#### What you have to do
All lines from the one with "Build this scene" through the one with "sc.cycles.caustics_refractive = False", and only those, are to be reproduced exactly, both ends included.

#### Supplied material
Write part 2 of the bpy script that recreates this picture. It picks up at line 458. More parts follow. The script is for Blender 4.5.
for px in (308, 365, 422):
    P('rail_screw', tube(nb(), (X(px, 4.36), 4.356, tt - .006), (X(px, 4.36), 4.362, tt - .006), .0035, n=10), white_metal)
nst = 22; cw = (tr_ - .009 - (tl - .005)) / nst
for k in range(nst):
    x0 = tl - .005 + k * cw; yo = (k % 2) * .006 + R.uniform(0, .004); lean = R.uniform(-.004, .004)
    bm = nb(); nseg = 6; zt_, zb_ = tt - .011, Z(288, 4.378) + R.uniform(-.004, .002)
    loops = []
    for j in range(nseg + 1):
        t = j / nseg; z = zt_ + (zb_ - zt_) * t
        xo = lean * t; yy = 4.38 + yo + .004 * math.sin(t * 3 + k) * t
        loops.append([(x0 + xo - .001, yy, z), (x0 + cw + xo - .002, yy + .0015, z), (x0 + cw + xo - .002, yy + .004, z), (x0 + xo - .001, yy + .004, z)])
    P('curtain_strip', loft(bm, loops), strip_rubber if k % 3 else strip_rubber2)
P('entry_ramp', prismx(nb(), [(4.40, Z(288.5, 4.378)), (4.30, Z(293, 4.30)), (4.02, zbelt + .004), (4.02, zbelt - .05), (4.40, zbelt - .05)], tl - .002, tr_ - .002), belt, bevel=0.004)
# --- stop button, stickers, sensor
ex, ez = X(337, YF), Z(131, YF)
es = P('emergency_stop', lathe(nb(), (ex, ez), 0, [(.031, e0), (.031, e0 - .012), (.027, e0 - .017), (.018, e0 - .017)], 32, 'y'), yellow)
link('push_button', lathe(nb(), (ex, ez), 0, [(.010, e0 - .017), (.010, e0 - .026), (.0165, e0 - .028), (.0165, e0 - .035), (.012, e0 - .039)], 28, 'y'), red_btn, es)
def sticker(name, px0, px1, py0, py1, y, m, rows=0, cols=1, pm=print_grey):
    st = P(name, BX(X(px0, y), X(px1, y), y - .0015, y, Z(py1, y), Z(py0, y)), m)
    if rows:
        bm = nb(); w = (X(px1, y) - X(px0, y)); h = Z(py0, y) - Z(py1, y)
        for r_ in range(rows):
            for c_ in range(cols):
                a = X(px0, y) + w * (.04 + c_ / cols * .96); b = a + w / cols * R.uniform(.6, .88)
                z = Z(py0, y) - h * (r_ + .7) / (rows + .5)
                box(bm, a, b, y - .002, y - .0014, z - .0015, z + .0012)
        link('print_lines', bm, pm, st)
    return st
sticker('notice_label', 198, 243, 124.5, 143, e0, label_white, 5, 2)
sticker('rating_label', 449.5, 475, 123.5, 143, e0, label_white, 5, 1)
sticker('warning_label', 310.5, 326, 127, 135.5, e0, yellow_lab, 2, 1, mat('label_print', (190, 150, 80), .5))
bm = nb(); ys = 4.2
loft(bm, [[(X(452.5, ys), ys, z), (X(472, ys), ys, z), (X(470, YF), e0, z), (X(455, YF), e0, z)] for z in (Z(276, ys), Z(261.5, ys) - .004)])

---

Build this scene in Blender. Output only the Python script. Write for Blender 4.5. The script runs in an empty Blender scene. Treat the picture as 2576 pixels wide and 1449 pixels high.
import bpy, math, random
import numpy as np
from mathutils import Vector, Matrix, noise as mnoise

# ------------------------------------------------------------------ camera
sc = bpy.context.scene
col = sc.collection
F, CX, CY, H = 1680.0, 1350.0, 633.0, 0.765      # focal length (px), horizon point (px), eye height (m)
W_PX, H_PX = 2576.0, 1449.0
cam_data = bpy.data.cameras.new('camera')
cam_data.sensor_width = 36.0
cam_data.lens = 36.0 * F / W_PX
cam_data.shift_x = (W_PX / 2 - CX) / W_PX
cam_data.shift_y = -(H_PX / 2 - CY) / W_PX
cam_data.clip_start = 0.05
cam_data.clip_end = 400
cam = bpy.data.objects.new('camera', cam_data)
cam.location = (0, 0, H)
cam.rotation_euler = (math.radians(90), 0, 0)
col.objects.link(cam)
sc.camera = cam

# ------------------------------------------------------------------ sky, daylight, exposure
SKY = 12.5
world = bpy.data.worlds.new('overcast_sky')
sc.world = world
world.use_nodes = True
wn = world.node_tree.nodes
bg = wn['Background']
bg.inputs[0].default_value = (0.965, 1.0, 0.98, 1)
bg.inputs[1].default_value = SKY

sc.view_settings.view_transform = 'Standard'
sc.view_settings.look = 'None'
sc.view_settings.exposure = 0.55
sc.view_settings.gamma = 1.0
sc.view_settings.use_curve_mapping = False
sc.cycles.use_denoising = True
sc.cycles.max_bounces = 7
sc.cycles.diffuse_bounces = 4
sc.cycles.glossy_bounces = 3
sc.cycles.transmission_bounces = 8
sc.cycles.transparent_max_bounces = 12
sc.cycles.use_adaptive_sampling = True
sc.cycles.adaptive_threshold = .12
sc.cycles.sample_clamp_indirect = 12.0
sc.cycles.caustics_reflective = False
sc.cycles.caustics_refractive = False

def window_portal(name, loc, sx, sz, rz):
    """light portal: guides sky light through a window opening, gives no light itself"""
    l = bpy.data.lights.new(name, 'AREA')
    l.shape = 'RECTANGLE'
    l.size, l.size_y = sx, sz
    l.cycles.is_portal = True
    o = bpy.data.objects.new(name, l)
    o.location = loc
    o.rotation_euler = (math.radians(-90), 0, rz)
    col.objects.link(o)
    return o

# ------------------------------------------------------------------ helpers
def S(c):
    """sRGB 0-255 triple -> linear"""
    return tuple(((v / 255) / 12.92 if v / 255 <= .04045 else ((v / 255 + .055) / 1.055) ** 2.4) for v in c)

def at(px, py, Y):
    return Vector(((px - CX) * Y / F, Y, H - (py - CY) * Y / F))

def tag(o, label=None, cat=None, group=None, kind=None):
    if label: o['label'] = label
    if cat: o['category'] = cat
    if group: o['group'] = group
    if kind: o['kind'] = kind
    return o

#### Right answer
Build this scene in Blender. Output only the Python script. Write for Blender 4.5. The script runs in an empty Blender scene. Treat the picture as 2576 pixels wide and 1449 pixels high.
import bpy, math, random
import numpy as np
from mathutils import Vector, Matrix, noise as mnoise

# ------------------------------------------------------------------ camera
sc = bpy.context.scene
col = sc.collection
F, CX, CY, H = 1680.0, 1350.0, 633.0, 0.765      # focal length (px), horizon point (px), eye height (m)
W_PX, H_PX = 2576.0, 1449.0
cam_data = bpy.data.cameras.new('camera')
cam_data.sensor_width = 36.0
cam_data.lens = 36.0 * F / W_PX
cam_data.shift_x = (W_PX / 2 - CX) / W_PX
cam_data.shift_y = -(H_PX / 2 - CY) / W_PX
cam_data.clip_start = 0.05
cam_data.clip_end = 400
cam = bpy.data.objects.new('camera', cam_data)
cam.location = (0, 0, H)
cam.rotation_euler = (math.radians(90), 0, 0)
col.objects.link(cam)
sc.camera = cam

# ------------------------------------------------------------------ sky, daylight, exposure
SKY = 12.5
world = bpy.data.worlds.new('overcast_sky')
sc.world = world
world.use_nodes = True
wn = world.node_tree.nodes
bg = wn['Background']
bg.inputs[0].default_value = (0.965, 1.0, 0.98, 1)
bg.inputs[1].default_value = SKY

sc.view_settings.view_transform = 'Standard'
sc.view_settings.look = 'None'
sc.view_settings.exposure = 0.55
sc.view_settings.gamma = 1.0
sc.view_settings.use_curve_mapping = False
sc.cycles.use_denoising = True
sc.cycles.max_bounces = 7
sc.cycles.diffuse_bounces = 4
sc.cycles.glossy_bounces = 3
sc.cycles.transmission_bounces = 8
sc.cycles.transparent_max_bounces = 12
sc.cycles.use_adaptive_sampling = True
sc.cycles.adaptive_threshold = .12
sc.cycles.sample_clamp_indirect = 12.0
sc.cycles.caustics_reflective = False
sc.cycles.caustics_refractive = False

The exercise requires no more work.